He likened it to the Highland clearances!
This is exactly whats happening, carrot and stick. Better services, school jobs, impossible planning laws etc

Remote working is the spanner in the works though


PI Member
Mar 28, 2020
Yep, and although this type of one off development is not ideal in terms of the distribution of modern services it is absolutely within the traditional Irish mode of dispersed settlement.
We are going to see a huge push to remove people from rural areas, it needs to be resisted at all costs. They want to sell the land off to conglomerates and corporate interests. For enormous ranches, factory farms, wind farms and forestry plantations (Sitka Spruce which is disastrous for native soil and wildlife)
Remember when the English cut down our forests in order to remove the Kern? Something similar is going on now.

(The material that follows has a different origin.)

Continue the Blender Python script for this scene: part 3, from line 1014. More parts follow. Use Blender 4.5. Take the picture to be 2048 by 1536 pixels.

People look at the rural towns and villages and despair at how they've declined, but to blame one off housing is a huge mistake. Much of the populations of rural parishes were always dispersed throughout the rural hinterland. Its simply inaccurate to attribute the decline of towns to to one off housing, both town and country have experienced a decline.
The forestry industry came unstuck recently in its relentless pursuit of timber production. A group of activists who don't bother faffing about with marches or protests took the government to court for not implementing the EU Habitat Directive, and won. The result was that the issuing of licences to fell timber was severely curtailed and, as far as I know, the department has still not worked out how to address the situation. Although I personally know several contractors adversely affected by the decision I rather feel that the industry and government brought it upon themselves by going full steam ahead and ignoring legislation that had been in place for years and was there for all to see. Hopefully a little sobriety will now descend upon the unholy alliance of government and commerce and we'll see an end to the long term arboreal monocropping that has blighted a good deal of Ireland over the last few decades.